[Start]

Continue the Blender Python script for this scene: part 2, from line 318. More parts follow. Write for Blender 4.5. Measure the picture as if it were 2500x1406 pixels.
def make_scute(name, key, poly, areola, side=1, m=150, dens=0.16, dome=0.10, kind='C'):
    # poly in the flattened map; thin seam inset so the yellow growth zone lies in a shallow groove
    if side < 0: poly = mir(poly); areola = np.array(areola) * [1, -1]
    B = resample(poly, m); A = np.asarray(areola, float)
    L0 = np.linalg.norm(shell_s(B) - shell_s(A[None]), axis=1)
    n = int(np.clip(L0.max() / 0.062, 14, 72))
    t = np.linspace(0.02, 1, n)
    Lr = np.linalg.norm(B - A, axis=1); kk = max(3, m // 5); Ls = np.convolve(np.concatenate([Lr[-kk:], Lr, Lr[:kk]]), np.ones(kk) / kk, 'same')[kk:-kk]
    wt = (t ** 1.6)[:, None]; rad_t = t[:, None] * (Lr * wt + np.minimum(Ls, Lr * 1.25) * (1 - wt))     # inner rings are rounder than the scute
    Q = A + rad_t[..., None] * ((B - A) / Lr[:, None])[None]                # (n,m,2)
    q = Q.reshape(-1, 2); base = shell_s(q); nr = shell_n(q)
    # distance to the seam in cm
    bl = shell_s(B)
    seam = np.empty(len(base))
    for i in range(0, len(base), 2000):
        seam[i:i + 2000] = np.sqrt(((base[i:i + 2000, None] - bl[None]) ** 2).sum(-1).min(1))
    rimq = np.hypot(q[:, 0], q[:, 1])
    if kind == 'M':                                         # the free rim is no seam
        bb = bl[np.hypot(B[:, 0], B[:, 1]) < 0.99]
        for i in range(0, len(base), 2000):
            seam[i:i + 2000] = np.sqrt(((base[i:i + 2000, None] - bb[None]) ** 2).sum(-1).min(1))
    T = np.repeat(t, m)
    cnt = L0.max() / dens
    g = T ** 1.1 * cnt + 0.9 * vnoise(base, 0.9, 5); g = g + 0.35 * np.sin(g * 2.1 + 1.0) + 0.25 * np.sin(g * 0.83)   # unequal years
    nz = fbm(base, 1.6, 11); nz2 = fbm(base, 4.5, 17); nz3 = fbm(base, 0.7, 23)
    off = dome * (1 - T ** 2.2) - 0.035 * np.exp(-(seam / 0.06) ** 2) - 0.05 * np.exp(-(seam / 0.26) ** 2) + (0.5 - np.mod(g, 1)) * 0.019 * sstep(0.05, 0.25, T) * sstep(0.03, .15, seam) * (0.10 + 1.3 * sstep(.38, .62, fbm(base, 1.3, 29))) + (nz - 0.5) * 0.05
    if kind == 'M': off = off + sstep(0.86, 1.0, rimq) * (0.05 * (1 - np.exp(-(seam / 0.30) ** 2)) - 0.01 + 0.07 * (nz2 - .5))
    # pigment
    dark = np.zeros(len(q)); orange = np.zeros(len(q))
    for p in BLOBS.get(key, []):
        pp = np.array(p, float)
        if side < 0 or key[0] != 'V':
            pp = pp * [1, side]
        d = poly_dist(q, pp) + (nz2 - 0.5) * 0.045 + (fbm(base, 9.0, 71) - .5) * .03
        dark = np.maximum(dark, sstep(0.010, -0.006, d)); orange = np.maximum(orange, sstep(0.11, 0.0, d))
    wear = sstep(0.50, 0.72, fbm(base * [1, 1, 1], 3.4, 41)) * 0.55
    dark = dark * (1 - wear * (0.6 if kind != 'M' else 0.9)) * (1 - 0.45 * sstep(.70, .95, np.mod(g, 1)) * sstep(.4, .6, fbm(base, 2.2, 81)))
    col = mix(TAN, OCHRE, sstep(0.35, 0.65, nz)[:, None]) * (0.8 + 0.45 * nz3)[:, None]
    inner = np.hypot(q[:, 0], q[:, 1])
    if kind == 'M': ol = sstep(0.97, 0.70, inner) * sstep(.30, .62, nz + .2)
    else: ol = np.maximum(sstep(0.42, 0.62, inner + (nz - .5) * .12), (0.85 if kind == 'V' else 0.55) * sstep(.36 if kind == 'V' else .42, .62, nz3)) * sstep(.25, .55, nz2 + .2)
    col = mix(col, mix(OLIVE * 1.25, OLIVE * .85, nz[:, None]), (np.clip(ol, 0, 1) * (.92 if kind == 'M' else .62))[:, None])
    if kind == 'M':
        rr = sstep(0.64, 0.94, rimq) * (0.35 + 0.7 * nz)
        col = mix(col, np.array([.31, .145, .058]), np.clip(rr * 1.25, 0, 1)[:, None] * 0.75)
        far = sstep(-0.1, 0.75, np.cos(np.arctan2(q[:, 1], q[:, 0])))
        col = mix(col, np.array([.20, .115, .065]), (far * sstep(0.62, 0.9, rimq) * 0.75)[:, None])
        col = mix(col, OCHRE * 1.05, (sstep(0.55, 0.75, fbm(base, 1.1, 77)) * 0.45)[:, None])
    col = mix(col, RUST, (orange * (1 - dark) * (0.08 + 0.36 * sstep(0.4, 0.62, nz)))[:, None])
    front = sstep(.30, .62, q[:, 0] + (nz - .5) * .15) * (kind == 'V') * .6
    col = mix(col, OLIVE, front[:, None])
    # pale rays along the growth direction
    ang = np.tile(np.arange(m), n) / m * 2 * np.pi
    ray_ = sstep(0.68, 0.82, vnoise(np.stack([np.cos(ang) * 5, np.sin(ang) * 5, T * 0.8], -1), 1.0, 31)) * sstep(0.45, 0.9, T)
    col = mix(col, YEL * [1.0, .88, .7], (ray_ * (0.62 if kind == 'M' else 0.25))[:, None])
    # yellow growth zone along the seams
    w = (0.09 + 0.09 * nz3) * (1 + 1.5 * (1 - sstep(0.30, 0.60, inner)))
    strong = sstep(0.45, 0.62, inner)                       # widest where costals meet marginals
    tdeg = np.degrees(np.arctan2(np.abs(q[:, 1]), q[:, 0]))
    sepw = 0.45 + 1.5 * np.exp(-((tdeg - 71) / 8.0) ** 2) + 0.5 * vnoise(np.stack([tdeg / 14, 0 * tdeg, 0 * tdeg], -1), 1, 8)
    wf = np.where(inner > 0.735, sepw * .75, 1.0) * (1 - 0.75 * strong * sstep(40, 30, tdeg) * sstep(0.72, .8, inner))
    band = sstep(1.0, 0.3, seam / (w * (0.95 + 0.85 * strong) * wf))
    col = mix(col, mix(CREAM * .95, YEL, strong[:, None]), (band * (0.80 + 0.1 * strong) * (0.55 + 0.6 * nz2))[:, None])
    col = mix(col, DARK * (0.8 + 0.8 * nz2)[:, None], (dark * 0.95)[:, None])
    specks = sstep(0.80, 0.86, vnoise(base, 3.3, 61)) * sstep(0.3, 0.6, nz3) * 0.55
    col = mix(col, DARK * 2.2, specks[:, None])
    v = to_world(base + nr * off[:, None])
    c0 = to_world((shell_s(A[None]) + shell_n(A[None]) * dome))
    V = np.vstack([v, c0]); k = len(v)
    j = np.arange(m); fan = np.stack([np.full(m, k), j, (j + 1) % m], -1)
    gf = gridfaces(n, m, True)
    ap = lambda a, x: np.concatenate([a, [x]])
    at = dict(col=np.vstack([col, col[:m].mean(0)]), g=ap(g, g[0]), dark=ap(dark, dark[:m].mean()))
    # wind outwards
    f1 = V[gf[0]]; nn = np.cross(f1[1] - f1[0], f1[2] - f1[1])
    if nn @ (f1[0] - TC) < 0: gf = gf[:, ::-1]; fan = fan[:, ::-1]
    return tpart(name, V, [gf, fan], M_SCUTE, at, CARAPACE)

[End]

### Do this:
All the data must be duplicated exactly, with nothing added or removed.

### Output:
Continue the Blender Python script for this scene: part 2, from line 318. More parts follow. Write for Blender 4.5. Measure the picture as if it were 2500x1406 pixels.
def make_scute(name, key, poly, areola, side=1, m=150, dens=0.16, dome=0.10, kind='C'):
    # poly in the flattened map; thin seam inset so the yellow growth zone lies in a shallow groove
    if side < 0: poly = mir(poly); areola = np.array(areola) * [1, -1]
    B = resample(poly, m); A = np.asarray(areola, float)
    L0 = np.linalg.norm(shell_s(B) - shell_s(A[None]), axis=1)
    n = int(np.clip(L0.max() / 0.062, 14, 72))
    t = np.linspace(0.02, 1, n)
    Lr = np.linalg.norm(B - A, axis=1); kk = max(3, m // 5); Ls = np.convolve(np.concatenate([Lr[-kk:], Lr, Lr[:kk]]), np.ones(kk) / kk, 'same')[kk:-kk]
    wt = (t ** 1.6)[:, None]; rad_t = t[:, None] * (Lr * wt + np.minimum(Ls, Lr * 1.25) * (1 - wt))     # inner rings are rounder than the scute
    Q = A + rad_t[..., None] * ((B - A) / Lr[:, None])[None]                # (n,m,2)
    q = Q.reshape(-1, 2); base = shell_s(q); nr = shell_n(q)
    # distance to the seam in cm
    bl = shell_s(B)
    seam = np.empty(len(base))
    for i in range(0, len(base), 2000):
        seam[i:i + 2000] = np.sqrt(((base[i:i + 2000, None] - bl[None]) ** 2).sum(-1).min(1))
    rimq = np.hypot(q[:, 0], q[:, 1])
    if kind == 'M':                                         # the free rim is no seam
        bb = bl[np.hypot(B[:, 0], B[:, 1]) < 0.99]
        for i in range(0, len(base), 2000):
            seam[i:i + 2000] = np.sqrt(((base[i:i + 2000, None] - bb[None]) ** 2).sum(-1).min(1))
    T = np.repeat(t, m)
    cnt = L0.max() / dens
    g = T ** 1.1 * cnt + 0.9 * vnoise(base, 0.9, 5); g = g + 0.35 * np.sin(g * 2.1 + 1.0) + 0.25 * np.sin(g * 0.83)   # unequal years
    nz = fbm(base, 1.6, 11); nz2 = fbm(base, 4.5, 17); nz3 = fbm(base, 0.7, 23)
    off = dome * (1 - T ** 2.2) - 0.035 * np.exp(-(seam / 0.06) ** 2) - 0.05 * np.exp(-(seam / 0.26) ** 2) + (0.5 - np.mod(g, 1)) * 0.019 * sstep(0.05, 0.25, T) * sstep(0.03, .15, seam) * (0.10 + 1.3 * sstep(.38, .62, fbm(base, 1.3, 29))) + (nz - 0.5) * 0.05
    if kind == 'M': off = off + sstep(0.86, 1.0, rimq) * (0.05 * (1 - np.exp(-(seam / 0.30) ** 2)) - 0.01 + 0.07 * (nz2 - .5))
    # pigment
    dark = np.zeros(len(q)); orange = np.zeros(len(q))
    for p in BLOBS.get(key, []):
        pp = np.array(p, float)
        if side < 0 or key[0] != 'V':
            pp = pp * [1, side]
        d = poly_dist(q, pp) + (nz2 - 0.5) * 0.045 + (fbm(base, 9.0, 71) - .5) * .03
        dark = np.maximum(dark, sstep(0.010, -0.006, d)); orange = np.maximum(orange, sstep(0.11, 0.0, d))
    wear = sstep(0.50, 0.72, fbm(base * [1, 1, 1], 3.4, 41)) * 0.55
    dark = dark * (1 - wear * (0.6 if kind != 'M' else 0.9)) * (1 - 0.45 * sstep(.70, .95, np.mod(g, 1)) * sstep(.4, .6, fbm(base, 2.2, 81)))
    col = mix(TAN, OCHRE, sstep(0.35, 0.65, nz)[:, None]) * (0.8 + 0.45 * nz3)[:, None]
    inner = np.hypot(q[:, 0], q[:, 1])
    if kind == 'M': ol = sstep(0.97, 0.70, inner) * sstep(.30, .62, nz + .2)
    else: ol = np.maximum(sstep(0.42, 0.62, inner + (nz - .5) * .12), (0.85 if kind == 'V' else 0.55) * sstep(.36 if kind == 'V' else .42, .62, nz3)) * sstep(.25, .55, nz2 + .2)
    col = mix(col, mix(OLIVE * 1.25, OLIVE * .85, nz[:, None]), (np.clip(ol, 0, 1) * (.92 if kind == 'M' else .62))[:, None])
    if kind == 'M':
        rr = sstep(0.64, 0.94, rimq) * (0.35 + 0.7 * nz)
        col = mix(col, np.array([.31, .145, .058]), np.clip(rr * 1.25, 0, 1)[:, None] * 0.75)
        far = sstep(-0.1, 0.75, np.cos(np.arctan2(q[:, 1], q[:, 0])))
        col = mix(col, np.array([.20, .115, .065]), (far * sstep(0.62, 0.9, rimq) * 0.75)[:, None])
        col = mix(col, OCHRE * 1.05, (sstep(0.55, 0.75, fbm(base, 1.1, 77)) * 0.45)[:, None])
    col = mix(col, RUST, (orange * (1 - dark) * (0.08 + 0.36 * sstep(0.4, 0.62, nz)))[:, None])
    front = sstep(.30, .62, q[:, 0] + (nz - .5) * .15) * (kind == 'V') * .6
    col = mix(col, OLIVE, front[:, None])
    # pale rays along the growth direction
    ang = np.tile(np.arange(m), n) / m * 2 * np.pi
    ray_ = sstep(0.68, 0.82, vnoise(np.stack([np.cos(ang) * 5, np.sin(ang) * 5, T * 0.8], -1), 1.0, 31)) * sstep(0.45, 0.9, T)
    col = mix(col, YEL * [1.0, .88, .7], (ray_ * (0.62 if kind == 'M' else 0.25))[:, None])
    # yellow growth zone along the seams
    w = (0.09 + 0.09 * nz3) * (1 + 1.5 * (1 - sstep(0.30, 0.60, inner)))
    strong = sstep(0.45, 0.62, inner)                       # widest where costals meet marginals
    tdeg = np.degrees(np.arctan2(np.abs(q[:, 1]), q[:, 0]))
    sepw = 0.45 + 1.5 * np.exp(-((tdeg - 71) / 8.0) ** 2) + 0.5 * vnoise(np.stack([tdeg / 14, 0 * tdeg, 0 * tdeg], -1), 1, 8)
    wf = np.where(inner > 0.735, sepw * .75, 1.0) * (1 - 0.75 * strong * sstep(40, 30, tdeg) * sstep(0.72, .8, inner))
    band = sstep(1.0, 0.3, seam / (w * (0.95 + 0.85 * strong) * wf))
    col = mix(col, mix(CREAM * .95, YEL, strong[:, None]), (band * (0.80 + 0.1 * strong) * (0.55 + 0.6 * nz2))[:, None])
    col = mix(col, DARK * (0.8 + 0.8 * nz2)[:, None], (dark * 0.95)[:, None])
    specks = sstep(0.80, 0.86, vnoise(base, 3.3, 61)) * sstep(0.3, 0.6, nz3) * 0.55
    col = mix(col, DARK * 2.2, specks[:, None])
    v = to_world(base + nr * off[:, None])
    c0 = to_world((shell_s(A[None]) + shell_n(A[None]) * dome))
    V = np.vstack([v, c0]); k = len(v)
    j = np.arange(m); fan = np.stack([np.full(m, k), j, (j + 1) % m], -1)
    gf = gridfaces(n, m, True)
    ap = lambda a, x: np.concatenate([a, [x]])
    at = dict(col=np.vstack([col, col[:m].mean(0)]), g=ap(g, g[0]), dark=ap(dark, dark[:m].mean()))
    # wind outwards
    f1 = V[gf[0]]; nn = np.cross(f1[1] - f1[0], f1[2] - f1[1])
    if nn @ (f1[0] - TC) < 0: gf = gf[:, ::-1]; fan = fan[:, ::-1]
    return tpart(name, V, [gf, fan], M_SCUTE, at, CARAPACE)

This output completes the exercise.